§ What is needed:
Using the data below, repeat all of it precisely.

§ Dataset extract:

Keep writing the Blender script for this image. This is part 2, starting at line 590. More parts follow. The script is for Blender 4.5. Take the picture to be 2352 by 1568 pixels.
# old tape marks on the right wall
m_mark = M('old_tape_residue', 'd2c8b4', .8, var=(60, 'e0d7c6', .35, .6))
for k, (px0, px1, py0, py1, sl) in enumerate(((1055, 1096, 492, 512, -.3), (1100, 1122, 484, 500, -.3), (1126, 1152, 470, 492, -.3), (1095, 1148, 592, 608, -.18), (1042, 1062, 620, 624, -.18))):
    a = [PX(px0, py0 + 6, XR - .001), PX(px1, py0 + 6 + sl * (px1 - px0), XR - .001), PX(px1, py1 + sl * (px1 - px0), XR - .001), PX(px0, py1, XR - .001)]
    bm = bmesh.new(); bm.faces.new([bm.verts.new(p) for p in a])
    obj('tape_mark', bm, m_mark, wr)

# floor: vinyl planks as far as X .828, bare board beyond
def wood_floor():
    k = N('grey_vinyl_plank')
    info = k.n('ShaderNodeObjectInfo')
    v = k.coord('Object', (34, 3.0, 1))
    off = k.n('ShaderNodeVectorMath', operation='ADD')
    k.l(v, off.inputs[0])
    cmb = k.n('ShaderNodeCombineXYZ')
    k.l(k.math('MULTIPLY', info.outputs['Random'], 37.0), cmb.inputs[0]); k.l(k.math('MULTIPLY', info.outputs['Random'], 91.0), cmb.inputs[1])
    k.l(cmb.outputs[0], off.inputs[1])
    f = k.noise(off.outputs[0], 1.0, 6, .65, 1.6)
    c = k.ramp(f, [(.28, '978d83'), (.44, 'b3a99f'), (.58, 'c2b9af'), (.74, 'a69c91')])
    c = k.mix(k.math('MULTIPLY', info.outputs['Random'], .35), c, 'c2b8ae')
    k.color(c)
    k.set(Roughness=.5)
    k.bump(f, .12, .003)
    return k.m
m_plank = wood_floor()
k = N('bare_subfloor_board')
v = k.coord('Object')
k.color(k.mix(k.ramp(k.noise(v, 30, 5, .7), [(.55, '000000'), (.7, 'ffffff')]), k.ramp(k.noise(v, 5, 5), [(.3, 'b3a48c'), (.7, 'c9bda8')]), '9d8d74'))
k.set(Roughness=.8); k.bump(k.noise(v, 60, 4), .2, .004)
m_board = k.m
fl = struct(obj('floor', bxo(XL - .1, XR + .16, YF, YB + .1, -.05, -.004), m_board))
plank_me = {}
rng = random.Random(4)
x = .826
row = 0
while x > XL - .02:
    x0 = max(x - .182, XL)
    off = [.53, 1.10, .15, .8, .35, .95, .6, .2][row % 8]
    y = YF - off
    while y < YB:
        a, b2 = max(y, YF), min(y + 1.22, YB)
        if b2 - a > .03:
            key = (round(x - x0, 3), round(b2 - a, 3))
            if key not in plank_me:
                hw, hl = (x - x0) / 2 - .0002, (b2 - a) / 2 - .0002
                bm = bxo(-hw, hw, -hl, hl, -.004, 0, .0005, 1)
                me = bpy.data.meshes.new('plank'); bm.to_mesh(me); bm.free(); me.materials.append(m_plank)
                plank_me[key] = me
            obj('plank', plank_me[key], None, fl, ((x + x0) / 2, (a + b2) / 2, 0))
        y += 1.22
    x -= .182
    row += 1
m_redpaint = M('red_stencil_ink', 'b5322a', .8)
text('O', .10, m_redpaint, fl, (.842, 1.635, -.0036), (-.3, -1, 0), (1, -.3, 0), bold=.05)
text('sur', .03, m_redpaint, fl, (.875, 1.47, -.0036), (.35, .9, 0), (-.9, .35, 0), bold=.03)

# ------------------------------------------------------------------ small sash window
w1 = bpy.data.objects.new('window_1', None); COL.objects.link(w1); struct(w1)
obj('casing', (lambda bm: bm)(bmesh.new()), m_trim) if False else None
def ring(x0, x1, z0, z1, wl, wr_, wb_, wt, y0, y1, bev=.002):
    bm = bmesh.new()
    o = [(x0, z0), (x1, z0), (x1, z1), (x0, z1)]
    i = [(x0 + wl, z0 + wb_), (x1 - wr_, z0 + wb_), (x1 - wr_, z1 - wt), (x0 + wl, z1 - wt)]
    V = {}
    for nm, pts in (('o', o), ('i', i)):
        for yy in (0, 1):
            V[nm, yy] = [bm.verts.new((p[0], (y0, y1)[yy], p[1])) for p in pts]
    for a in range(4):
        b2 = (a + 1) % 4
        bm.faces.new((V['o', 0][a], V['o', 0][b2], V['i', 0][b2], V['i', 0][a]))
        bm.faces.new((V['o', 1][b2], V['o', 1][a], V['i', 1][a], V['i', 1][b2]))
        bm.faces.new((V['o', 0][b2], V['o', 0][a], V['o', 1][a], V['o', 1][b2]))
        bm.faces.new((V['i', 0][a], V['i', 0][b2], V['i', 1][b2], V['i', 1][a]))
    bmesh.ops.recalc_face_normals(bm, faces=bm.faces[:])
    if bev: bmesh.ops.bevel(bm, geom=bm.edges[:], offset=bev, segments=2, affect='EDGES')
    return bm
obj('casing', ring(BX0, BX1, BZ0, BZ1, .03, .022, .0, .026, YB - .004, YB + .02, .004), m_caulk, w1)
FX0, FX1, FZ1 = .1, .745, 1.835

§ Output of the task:
Keep writing the Blender script for this image. This is part 2, starting at line 590. More parts follow. The script is for Blender 4.5. Take the picture to be 2352 by 1568 pixels.
# old tape marks on the right wall
m_mark = M('old_tape_residue', 'd2c8b4', .8, var=(60, 'e0d7c6', .35, .6))
for k, (px0, px1, py0, py1, sl) in enumerate(((1055, 1096, 492, 512, -.3), (1100, 1122, 484, 500, -.3), (1126, 1152, 470, 492, -.3), (1095, 1148, 592, 608, -.18), (1042, 1062, 620, 624, -.18))):
    a = [PX(px0, py0 + 6, XR - .001), PX(px1, py0 + 6 + sl * (px1 - px0), XR - .001), PX(px1, py1 + sl * (px1 - px0), XR - .001), PX(px0, py1, XR - .001)]
    bm = bmesh.new(); bm.faces.new([bm.verts.new(p) for p in a])
    obj('tape_mark', bm, m_mark, wr)

# floor: vinyl planks as far as X .828, bare board beyond
def wood_floor():
    k = N('grey_vinyl_plank')
    info = k.n('ShaderNodeObjectInfo')
    v = k.coord('Object', (34, 3.0, 1))
    off = k.n('ShaderNodeVectorMath', operation='ADD')
    k.l(v, off.inputs[0])
    cmb = k.n('ShaderNodeCombineXYZ')
    k.l(k.math('MULTIPLY', info.outputs['Random'], 37.0), cmb.inputs[0]); k.l(k.math('MULTIPLY', info.outputs['Random'], 91.0), cmb.inputs[1])
    k.l(cmb.outputs[0], off.inputs[1])
    f = k.noise(off.outputs[0], 1.0, 6, .65, 1.6)
    c = k.ramp(f, [(.28, '978d83'), (.44, 'b3a99f'), (.58, 'c2b9af'), (.74, 'a69c91')])
    c = k.mix(k.math('MULTIPLY', info.outputs['Random'], .35), c, 'c2b8ae')
    k.color(c)
    k.set(Roughness=.5)
    k.bump(f, .12, .003)
    return k.m
m_plank = wood_floor()
k = N('bare_subfloor_board')
v = k.coord('Object')
k.color(k.mix(k.ramp(k.noise(v, 30, 5, .7), [(.55, '000000'), (.7, 'ffffff')]), k.ramp(k.noise(v, 5, 5), [(.3, 'b3a48c'), (.7, 'c9bda8')]), '9d8d74'))
k.set(Roughness=.8); k.bump(k.noise(v, 60, 4), .2, .004)
m_board = k.m
fl = struct(obj('floor', bxo(XL - .1, XR + .16, YF, YB + .1, -.05, -.004), m_board))
plank_me = {}
rng = random.Random(4)
x = .826
row = 0
while x > XL - .02:
    x0 = max(x - .182, XL)
    off = [.53, 1.10, .15, .8, .35, .95, .6, .2][row % 8]
    y = YF - off
    while y < YB:
        a, b2 = max(y, YF), min(y + 1.22, YB)
        if b2 - a > .03:
            key = (round(x - x0, 3), round(b2 - a, 3))
            if key not in plank_me:
                hw, hl = (x - x0) / 2 - .0002, (b2 - a) / 2 - .0002
                bm = bxo(-hw, hw, -hl, hl, -.004, 0, .0005, 1)
                me = bpy.data.meshes.new('plank'); bm.to_mesh(me); bm.free(); me.materials.append(m_plank)
                plank_me[key] = me
            obj('plank', plank_me[key], None, fl, ((x + x0) / 2, (a + b2) / 2, 0))
        y += 1.22
    x -= .182
    row += 1
m_redpaint = M('red_stencil_ink', 'b5322a', .8)
text('O', .10, m_redpaint, fl, (.842, 1.635, -.0036), (-.3, -1, 0), (1, -.3, 0), bold=.05)
text('sur', .03, m_redpaint, fl, (.875, 1.47, -.0036), (.35, .9, 0), (-.9, .35, 0), bold=.03)

# ------------------------------------------------------------------ small sash window
w1 = bpy.data.objects.new('window_1', None); COL.objects.link(w1); struct(w1)
obj('casing', (lambda bm: bm)(bmesh.new()), m_trim) if False else None
def ring(x0, x1, z0, z1, wl, wr_, wb_, wt, y0, y1, bev=.002):
    bm = bmesh.new()
    o = [(x0, z0), (x1, z0), (x1, z1), (x0, z1)]
    i = [(x0 + wl, z0 + wb_), (x1 - wr_, z0 + wb_), (x1 - wr_, z1 - wt), (x0 + wl, z1 - wt)]
    V = {}
    for nm, pts in (('o', o), ('i', i)):
        for yy in (0, 1):
            V[nm, yy] = [bm.verts.new((p[0], (y0, y1)[yy], p[1])) for p in pts]
    for a in range(4):
        b2 = (a + 1) % 4
        bm.faces.new((V['o', 0][a], V['o', 0][b2], V['i', 0][b2], V['i', 0][a]))
        bm.faces.new((V['o', 1][b2], V['o', 1][a], V['i', 1][a], V['i', 1][b2]))
        bm.faces.new((V['o', 0][b2], V['o', 0][a], V['o', 1][a], V['o', 1][b2]))
        bm.faces.new((V['i', 0][a], V['i', 0][b2], V['i', 1][b2], V['i', 1][a]))
    bmesh.ops.recalc_face_normals(bm, faces=bm.faces[:])
    if bev: bmesh.ops.bevel(bm, geom=bm.edges[:], offset=bev, segments=2, affect='EDGES')
    return bm
obj('casing', ring(BX0, BX1, BZ0, BZ1, .03, .022, .0, .026, YB - .004, YB + .02, .004), m_caulk, w1)
FX0, FX1, FZ1 = .1, .745, 1.835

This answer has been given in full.